La desaparición de límites a participar en juegos de azar. La proliferación de opciones a poner dinero en manos de la suerte en puestos callejeros y hasta por medios digitales ambulantes tiene a este país (en función de la ausencia de controles) colocado de espaldas al potencial adictivo de las apuestas; una patología capaz de causar estragos en las economías familiares.
A más exposición a las doradas ilusiones del azar, mayores posibilidades existen en los individuos de desarrollar la irrefrenable inclinación a gastar en ciega búsqueda de beneficio fácil obedeciendo impulsos cerebrales similares a los que infunden los narcóticos, solo que estos son perseguidos.
Para reducir los riesgos que corre la sociedad cuando las ofertas de riqueza instantánea pueden motivar problemas de conducta que arrastrarían familias al naufragio, el Estado tiene establecidas regulaciones sobre la distancia que debe existir entre expendios de números en las zonas urbanas y rurales y es ilegal valerse de la electrónica para expandir el mercadeo, restricciones de menguada vigencia.

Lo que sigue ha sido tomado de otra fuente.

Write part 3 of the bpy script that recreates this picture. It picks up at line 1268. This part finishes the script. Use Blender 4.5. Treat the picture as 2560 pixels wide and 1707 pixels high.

De ser antes una difusión limitada a cargo de tiendecillas que operaban contados días de la semana, hoy se tropieza con más de una ventana por cuadra para el pago oneroso del «impuesto a la esperanza» que dejó de ser un monopolio estatal para beneficio social. Un esfuerzo (que ya apenas se aplica) para lograr que las apuestas resultaran una renta pública para buenas causas. Una tolerancia contraria a las propias entidades del azar que juegan limpio.